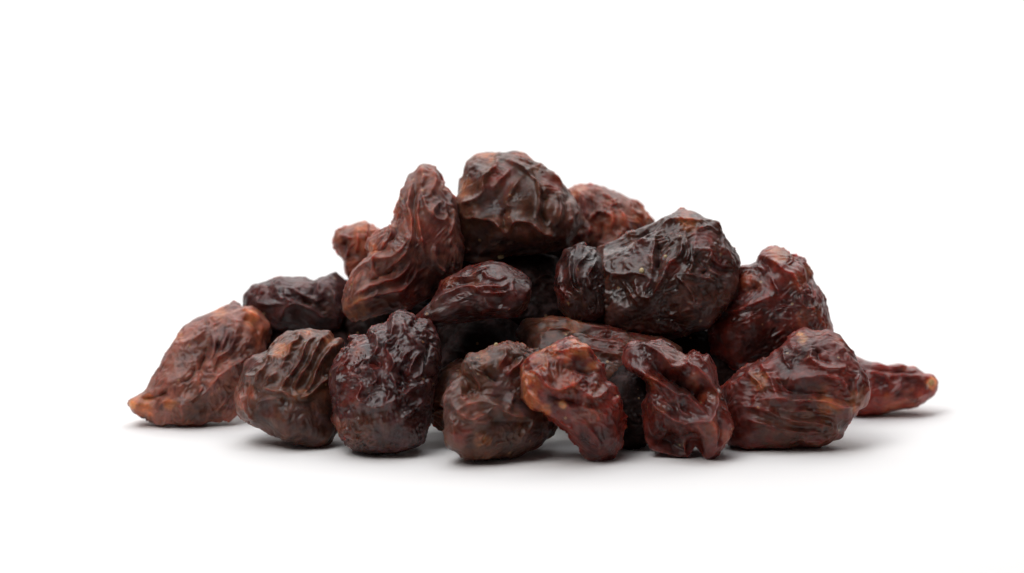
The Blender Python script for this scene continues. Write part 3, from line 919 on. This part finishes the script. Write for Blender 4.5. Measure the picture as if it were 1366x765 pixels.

________________

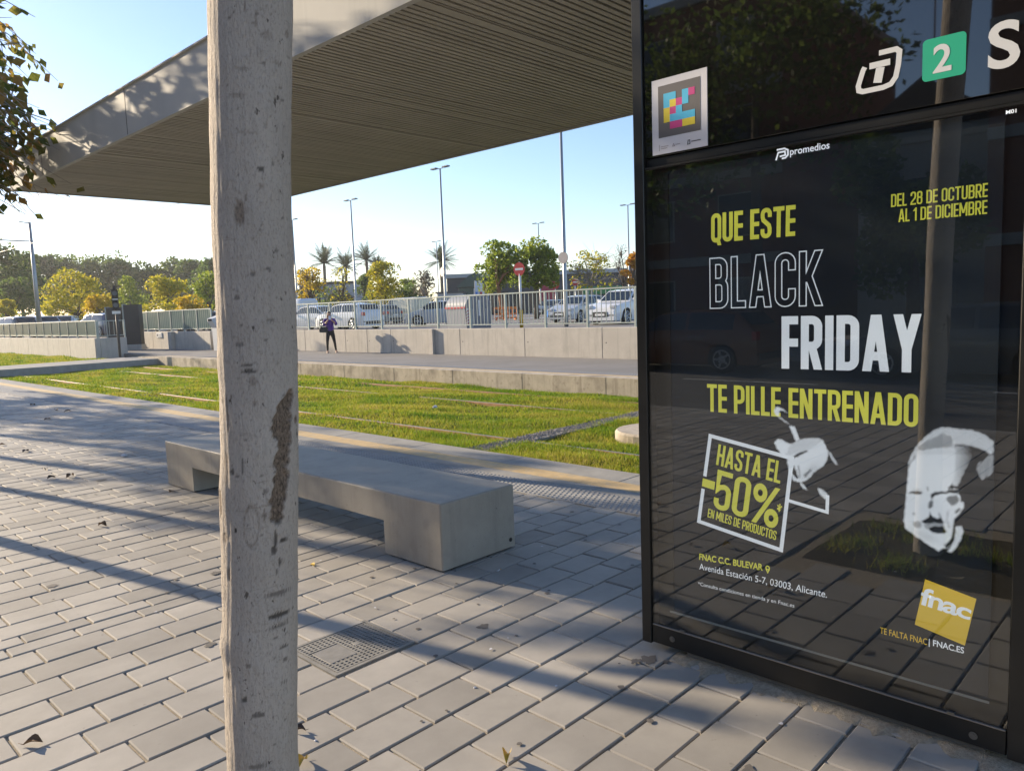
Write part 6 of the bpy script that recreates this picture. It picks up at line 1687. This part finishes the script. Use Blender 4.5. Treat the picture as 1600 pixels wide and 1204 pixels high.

________________

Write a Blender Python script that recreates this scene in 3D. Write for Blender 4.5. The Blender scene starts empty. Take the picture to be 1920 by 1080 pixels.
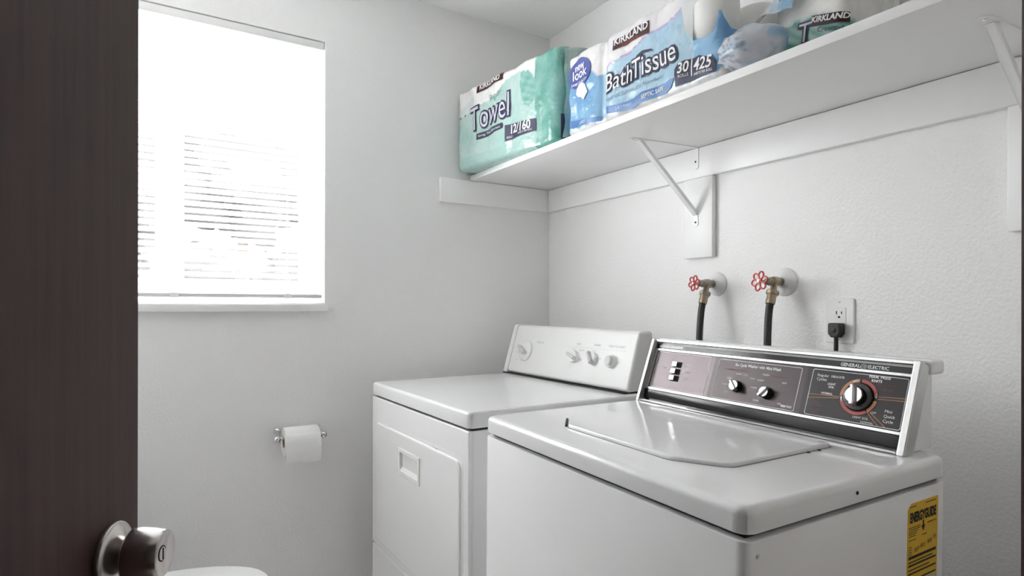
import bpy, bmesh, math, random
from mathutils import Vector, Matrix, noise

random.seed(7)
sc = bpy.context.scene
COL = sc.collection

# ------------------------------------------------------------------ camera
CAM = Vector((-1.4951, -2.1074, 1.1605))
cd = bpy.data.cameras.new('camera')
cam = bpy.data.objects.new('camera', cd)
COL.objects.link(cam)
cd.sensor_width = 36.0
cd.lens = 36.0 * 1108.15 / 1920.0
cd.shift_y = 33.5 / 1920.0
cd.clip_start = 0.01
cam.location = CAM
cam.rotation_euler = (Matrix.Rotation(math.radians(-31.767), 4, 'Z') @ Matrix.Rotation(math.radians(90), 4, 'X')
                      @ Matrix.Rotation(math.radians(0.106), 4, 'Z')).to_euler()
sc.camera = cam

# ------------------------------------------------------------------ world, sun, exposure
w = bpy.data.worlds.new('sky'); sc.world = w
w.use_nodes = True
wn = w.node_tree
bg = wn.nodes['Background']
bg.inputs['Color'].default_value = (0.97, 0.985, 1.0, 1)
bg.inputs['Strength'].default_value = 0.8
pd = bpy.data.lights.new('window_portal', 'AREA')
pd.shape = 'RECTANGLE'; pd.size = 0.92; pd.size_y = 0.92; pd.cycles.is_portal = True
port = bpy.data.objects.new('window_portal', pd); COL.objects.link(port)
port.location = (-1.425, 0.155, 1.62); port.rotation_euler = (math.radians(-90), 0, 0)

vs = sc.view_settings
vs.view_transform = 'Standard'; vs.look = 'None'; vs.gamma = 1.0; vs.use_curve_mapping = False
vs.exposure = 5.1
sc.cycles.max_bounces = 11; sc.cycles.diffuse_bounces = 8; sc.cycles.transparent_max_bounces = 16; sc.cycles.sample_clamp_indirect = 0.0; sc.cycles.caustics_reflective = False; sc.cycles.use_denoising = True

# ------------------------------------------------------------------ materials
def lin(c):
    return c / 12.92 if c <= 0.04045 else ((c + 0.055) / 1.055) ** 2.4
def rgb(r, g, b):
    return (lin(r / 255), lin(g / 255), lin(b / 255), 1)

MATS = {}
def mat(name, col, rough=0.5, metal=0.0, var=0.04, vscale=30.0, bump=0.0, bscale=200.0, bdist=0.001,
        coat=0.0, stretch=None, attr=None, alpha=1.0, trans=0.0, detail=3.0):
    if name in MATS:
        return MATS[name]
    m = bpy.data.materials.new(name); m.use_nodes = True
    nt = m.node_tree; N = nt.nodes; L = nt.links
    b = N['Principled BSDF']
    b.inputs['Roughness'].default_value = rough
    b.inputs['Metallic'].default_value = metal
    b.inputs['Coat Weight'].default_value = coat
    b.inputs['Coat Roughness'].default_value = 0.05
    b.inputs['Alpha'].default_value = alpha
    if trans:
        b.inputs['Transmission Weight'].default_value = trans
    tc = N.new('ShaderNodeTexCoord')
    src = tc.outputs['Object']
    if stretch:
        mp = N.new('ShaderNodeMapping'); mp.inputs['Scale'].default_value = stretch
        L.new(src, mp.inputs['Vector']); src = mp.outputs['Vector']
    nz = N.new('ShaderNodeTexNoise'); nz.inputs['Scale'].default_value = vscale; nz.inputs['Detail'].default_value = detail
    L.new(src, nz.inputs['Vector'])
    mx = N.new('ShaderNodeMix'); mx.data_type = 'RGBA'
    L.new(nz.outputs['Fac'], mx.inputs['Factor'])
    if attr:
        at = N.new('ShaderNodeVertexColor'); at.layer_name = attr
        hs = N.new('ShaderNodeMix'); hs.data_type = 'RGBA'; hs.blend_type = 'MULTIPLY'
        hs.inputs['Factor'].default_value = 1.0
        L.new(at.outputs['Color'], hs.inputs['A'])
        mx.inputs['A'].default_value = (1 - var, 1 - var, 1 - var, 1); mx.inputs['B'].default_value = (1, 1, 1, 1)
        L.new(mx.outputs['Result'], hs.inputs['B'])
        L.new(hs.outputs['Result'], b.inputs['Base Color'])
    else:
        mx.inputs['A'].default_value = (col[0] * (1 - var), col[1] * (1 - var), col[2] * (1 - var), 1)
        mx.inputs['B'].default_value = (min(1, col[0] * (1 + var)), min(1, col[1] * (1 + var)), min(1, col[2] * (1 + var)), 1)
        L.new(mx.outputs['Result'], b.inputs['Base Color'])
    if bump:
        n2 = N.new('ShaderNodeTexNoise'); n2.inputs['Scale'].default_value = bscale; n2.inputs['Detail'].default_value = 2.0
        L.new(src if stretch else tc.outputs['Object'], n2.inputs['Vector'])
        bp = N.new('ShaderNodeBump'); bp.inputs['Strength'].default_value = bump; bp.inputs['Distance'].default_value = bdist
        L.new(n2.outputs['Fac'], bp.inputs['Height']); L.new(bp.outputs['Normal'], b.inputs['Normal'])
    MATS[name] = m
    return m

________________

• _Set task_: Repeat exactly the lines above, from the line that contains "Write a Blender" down through the line that contains "COL = sc.collection". Include both of those lines and none of the pictures.

• _Response to this task_:
Write a Blender Python script that recreates this scene in 3D. Write for Blender 4.5. The Blender scene starts empty. Take the picture to be 1920 by 1080 pixels.
import bpy, bmesh, math, random
from mathutils import Vector, Matrix, noise

random.seed(7)
sc = bpy.context.scene
COL = sc.collection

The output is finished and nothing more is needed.